Enquanto as forças partidárias acreditam que a solução é institucional, mantendo ou dispensando a presidente da república, o capital e os poderes da república, em nome do desenvolvimento, devastam o que resta do semiárido brasileiro; alagam a Amazônia com hidrelétricas; poluem a natureza com agrotóxicos; secam os rios; geram catástrofes sociais e ambientais soterrando povoados inteiros; estrangulam os povos nativos e quilombolas; aquecem e poluem o planeta; cavam nas profundezas da terra o petróleo para mover veículos particulares; aumentam impostos, cortam benefícios etc.; com todas essas contribuições, o velho não pode ainda morrer e continua a matar.

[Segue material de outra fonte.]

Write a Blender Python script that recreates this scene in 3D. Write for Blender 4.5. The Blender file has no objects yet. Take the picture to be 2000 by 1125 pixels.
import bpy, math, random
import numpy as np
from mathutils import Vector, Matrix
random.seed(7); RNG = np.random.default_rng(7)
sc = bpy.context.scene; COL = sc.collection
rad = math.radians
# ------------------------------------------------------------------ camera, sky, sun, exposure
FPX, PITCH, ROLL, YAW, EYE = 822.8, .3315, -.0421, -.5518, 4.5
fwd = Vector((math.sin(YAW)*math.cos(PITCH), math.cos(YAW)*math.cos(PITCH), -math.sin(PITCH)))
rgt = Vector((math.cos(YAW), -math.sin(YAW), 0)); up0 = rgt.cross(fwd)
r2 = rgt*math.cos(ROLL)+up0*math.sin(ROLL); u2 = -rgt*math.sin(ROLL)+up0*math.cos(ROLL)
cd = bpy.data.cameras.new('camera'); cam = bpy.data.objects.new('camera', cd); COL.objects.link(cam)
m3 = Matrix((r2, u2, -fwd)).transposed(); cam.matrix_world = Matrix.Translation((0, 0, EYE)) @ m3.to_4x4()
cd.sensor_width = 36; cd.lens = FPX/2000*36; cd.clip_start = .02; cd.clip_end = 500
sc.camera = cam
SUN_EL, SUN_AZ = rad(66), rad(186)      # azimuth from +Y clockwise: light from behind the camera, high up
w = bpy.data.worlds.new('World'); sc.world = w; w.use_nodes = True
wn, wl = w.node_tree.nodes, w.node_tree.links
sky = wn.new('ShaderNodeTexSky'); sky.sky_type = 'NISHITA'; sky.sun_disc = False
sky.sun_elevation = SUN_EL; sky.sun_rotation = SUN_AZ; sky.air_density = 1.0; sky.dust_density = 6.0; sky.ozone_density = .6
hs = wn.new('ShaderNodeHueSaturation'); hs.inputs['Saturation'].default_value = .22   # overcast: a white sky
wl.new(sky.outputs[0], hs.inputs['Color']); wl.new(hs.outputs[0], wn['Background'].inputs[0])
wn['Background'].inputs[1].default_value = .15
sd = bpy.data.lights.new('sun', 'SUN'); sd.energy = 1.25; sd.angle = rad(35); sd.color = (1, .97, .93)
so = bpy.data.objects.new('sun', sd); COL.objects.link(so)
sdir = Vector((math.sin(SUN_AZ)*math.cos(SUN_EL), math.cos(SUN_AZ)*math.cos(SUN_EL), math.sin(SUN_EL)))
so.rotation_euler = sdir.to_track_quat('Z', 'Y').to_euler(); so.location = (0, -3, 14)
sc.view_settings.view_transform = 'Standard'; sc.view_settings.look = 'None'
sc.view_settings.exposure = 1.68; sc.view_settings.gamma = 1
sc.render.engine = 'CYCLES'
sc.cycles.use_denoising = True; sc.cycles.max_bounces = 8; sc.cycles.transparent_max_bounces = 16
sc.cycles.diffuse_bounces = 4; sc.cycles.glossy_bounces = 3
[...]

            Mas até quando vamos acreditar que as mudanças ocorrerão por consenso? Que a encíclica do Papa sobre a ecologia, convencerá os capitalistas que os rios que abastecem as cidades vão secar? Que o petróleo “é do povo brasileiro” e não uma fonte de energia suja insuportável para planeta? Que o capitalismo será superado pelo próprio progresso e que as revoluções estão fora de moda? 
            Precisamos acreditar que o capitalismo é o velho que ainda não morreu, mas se o deixarmos, mesmo cambaleante, impossibilitará a continuação da vida no planeta. Decidir-se pelo novo, é romper com as ideologias de que as soluções virão pelo processo eleitoral e que a política é coisa para corruptos. É preciso salvar o planeta do capitalismo. Ver dessa forma, pode até ser um olhar velho e repetido, mas é um chamado novo para atacarmos o capital em todas as suas frentes de ação, para impedi-lo que continue com sua escalada desumanizadora.
                                                                                                            Ademar Bogo, filósofo e escritor.